6 March 2015

With all due respect to the memory of the great bodyline controversy that marred the 1932-33 Ashes Tour it was handbag stuff compared to the current World Cup.

This tournament may be billed as the showpiece of world cricket, but it is a battle of the fastest bowlers on deadpan wickets with just about every possible concession given in the batman’s favour.

  The 2015 World Cup is exciting and compulsive viewing because it is all about big hitting, big scores and big money. Nobody wants to see low scores and in much the same way as Twenty20 cricket has captured the imagination and interest of a wider public audience, the ODIs are now played on wickets that are tailor-made for the batsmen to ensure a similar appeal. In former times 200 was a decent score in 50 overs, then 300 became the target, but in the opening couple of weeks 400 has been passed several times and already some pundits are taking about a batsman reaching 300 on his own and a possible team score of 500. The most likely victims will be the Associate countries hence the ICC’s determination to force a smaller tournament next time.

  Chris Gayle has already scored 215 against Zimbabwe, one of the few highlights the West Indies squad has produced, and it seems the bar could be raised even higher if the organizers persist with perfect batting tracks and short boundaries. It’s certainly not cricket if the dice is so heavily packed in favour of the batsmen, but it is compulsive viewing and in the modern world money talks and TV channels call the shots because they have more of it. All the grounds have been prepared with almost perfect batting tracks and medium pace bowlers have been slaughtered. This is a no contest when the mighty take on pace-less attacks as Ireland found out to their cost against South Africa and there was more than a touch of irony when commentator Mike Atherton said the Associate countries like Ireland need to come up with faster bowlers and then quickly qualified his comment by saying “of course when they do, as in the case of Boyd Rankin, England takes them!”

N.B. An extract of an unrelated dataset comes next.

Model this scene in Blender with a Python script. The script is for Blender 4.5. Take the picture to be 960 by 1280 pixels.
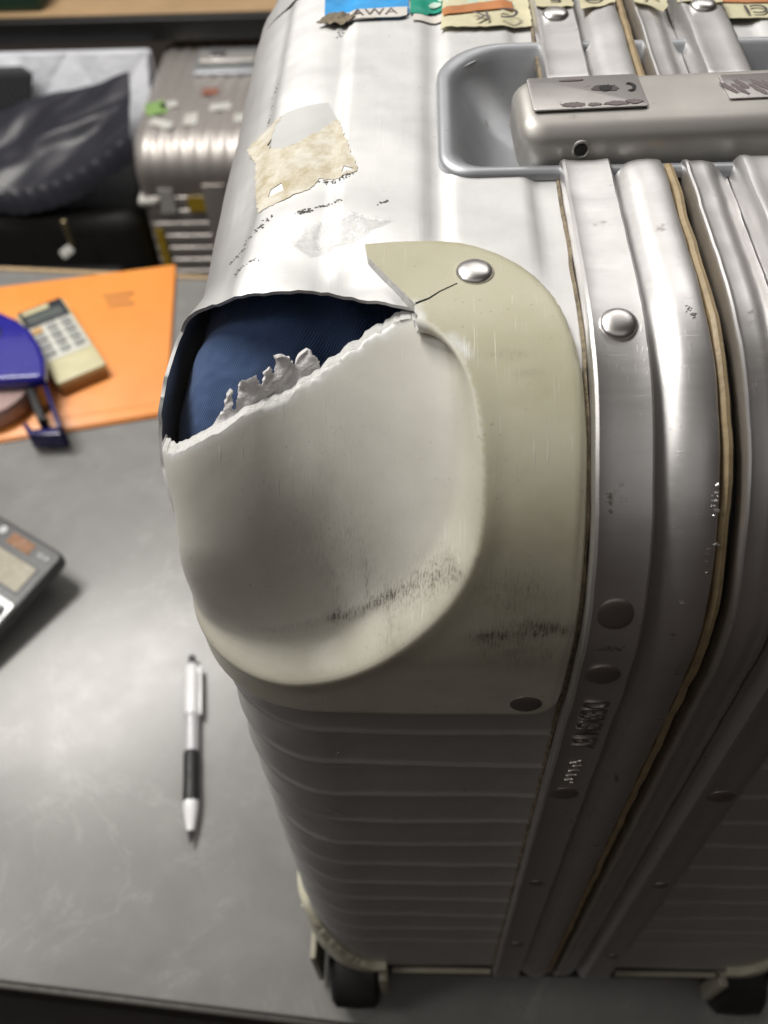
import bpy, bmesh, math, random
import numpy as np
from mathutils import Vector, Matrix, noise
from mathutils.geometry import delaunay_2d_cdt
random.seed(7)
sc = bpy.context.scene
for o in list(bpy.data.objects): bpy.data.objects.remove(o)
col = sc.collection
R_ = math.radians

# ---------------------------------------------------------------- camera
cd = bpy.data.cameras.new('camera'); cam = bpy.data.objects.new('camera', cd); col.objects.link(cam)
cd.sensor_fit = 'VERTICAL'; cd.sensor_height = 36.0; cd.lens = 1150/1280*36.0
cd.clip_start = 0.01; cd.clip_end = 50
_d = Vector((50, 900, 1150)).normalized(); _y = Vector((40, -1490, 1150)); _y = (_y - _d*_y.dot(_d)).normalized()
_z = -_d; _x = _y.cross(_z)
# columns of the camera matrix: right, up, back in world axes
M = Matrix(((_x[0], -_x[1], -_x[2]), (_y[0], -_y[1], -_y[2]), (_z[0], -_z[1], -_z[2])))
cam.matrix_world = Matrix.Translation((0.0564, -0.125, 0.61)) @ M.to_4x4()
cd.dof.use_dof = True; cd.dof.focus_distance = 0.235; cd.dof.aperture_fstop = 15
sc.camera = cam

# ---------------------------------------------------------------- world and lamps (indoor, ceiling lamps)
w = bpy.data.worlds.new('World'); sc.world = w; w.use_nodes = True
bg = w.node_tree.nodes['Background']; bg.inputs[0].default_value = (1.0, .80, .69, 1); bg.inputs[1].default_value = 0.034
def area(name, loc, target, sx, sy, power, color=(1, .965, .91)):
    l = bpy.data.lights.new(name, 'AREA'); l.shape = 'RECTANGLE'; l.size = sx; l.size_y = sy; l.energy = power; l.color = color
    o = bpy.data.objects.new(name, l); col.objects.link(o); o.location = loc
    o.rotation_euler = (Vector(target)-Vector(loc)).to_track_quat('-Z', 'Y').to_euler()
    return o
area('ceiling_lamp', (-.95, .86, 2.05), (-.70, .6, 0), 1.0, .35, 48)
area('ceiling_lamp', (.75, 1.9, 2.1), (.3, .8, .2), 1.3, .4, 6)
area('ceiling_lamp', (-1.6, -.25, 1.95), (-.1, .1, .3), .5, 1.2, 9)
area('ceiling_panel', (-.2, -1.6, 2.45), (-.2, -1.6, 0), 3.2, 2.0, 6, (1, .97, .935))
area('ceiling_panel', (-.3, 2.45, 2.45), (-.3, 2.45, 0), 3.6, 2.5, 26, (1, .97, .935))
sc.view_settings.view_transform = 'Standard'; sc.view_settings.look = 'None'
sc.view_settings.exposure = 0.0; sc.view_settings.gamma = 1.0; sc.view_settings.use_curve_mapping = False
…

  Fast bowlers will win this World Cup and top test countries like Australia, South Africa, New Zealand, India and Sri Lanka have the best in the business. After all, when do the Ireland batsmen get the chance to face the likes of Steyn, Morkel and Abbott in competition, so little wonder the fiery South Africans opened up our batting like a knife going through butter. Unfortunately these wickets are perfect for batting and as far as the slow bowlers are concerned they have been very average, but who cares defending huge scores as long as you hold your catches?

  Not everyone feels the tracks have killed off the bowlers. West Indian all-rounder Franklyn Stephenson feels the bar has been raised and bowlers have to rise up to it-

“Everything evolves in sport and records are made to be broken. If the batsmen have raised their game and can regularly score over 400 then the bowlers have got to raise their game to restrict them. This raises the standard and is good for cricket.”

  The big Barbadian would have loved to be batting or bowling in these conditions given his prowess in both disciplines, but he was a rarity in world cricket. Nowadays the fast bowlers are bred for fast bowling only and they bowl more short balls than ever. Harold Larwood was probably the best fast bowler of his era and certainly ahead of his time in 1932 with bodyline bowling. He must be rolling in his grave laughing at how history has come back to prove him right!